Leaving the first workshop full of enthusiasm I emailed my proposed cultural partner shortly afterwards. The first person I contacted couldn’t help, but she would pass on my request. I waited for a reply. Let a week go by. Emailed again, trying not to sound too worried (did no reply mean they weren’t interested?). No, just that the boss is on holiday for a week. Waited another week. Eventually the response was that we love your ideas but are busy restructuring our organisation and wouldn’t be able to work with you in the timeframes needed. By this point my enthusiasm for the whole thing was waning a little. I had also contacted another organisation with no response from them either. By now it was late February with the second workshop looming. Shall I go, or is my proposal dead in the water through lack of a cultural partner? Oh well, it will be nice to see people again and catch up and there’s a free lunch …

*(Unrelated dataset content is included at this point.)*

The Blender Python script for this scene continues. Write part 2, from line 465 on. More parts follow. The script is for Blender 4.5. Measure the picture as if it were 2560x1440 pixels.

So the second workshop. I sat on a table with lots of ‘unattached’ cultural partners, it did feel a bit like speed-dating (I’m guessing, I’ve never been speed-dating).  We introduced ourselves so I was able to get an idea of who might be interested in my proposal, which I had conveniently brought with me. I was looking for an organisation in the right kind of place or community, as my research is all about place and belonging. Saskia from Z-Arts in Hulme seemed nice, and didn’t have a partner. Hulme – I knew it was in Manchester, but that’s all. So I asked Saskia to look at my proposal during the coffee break. And yes, she thought there were some good ideas in there, as well as some, such as the competition element I’d suggested, that wouldn’t work too well. So after lunch we sat down together and clarified our ideas, thinking about what the impact would be and coming up with some rough costings.

I went home again reinvigorated with enthusiasm for the project and wrote up our revised proposal, sent if off and waited. And then, just in time for Easter, got the fantastic news that we had the funding!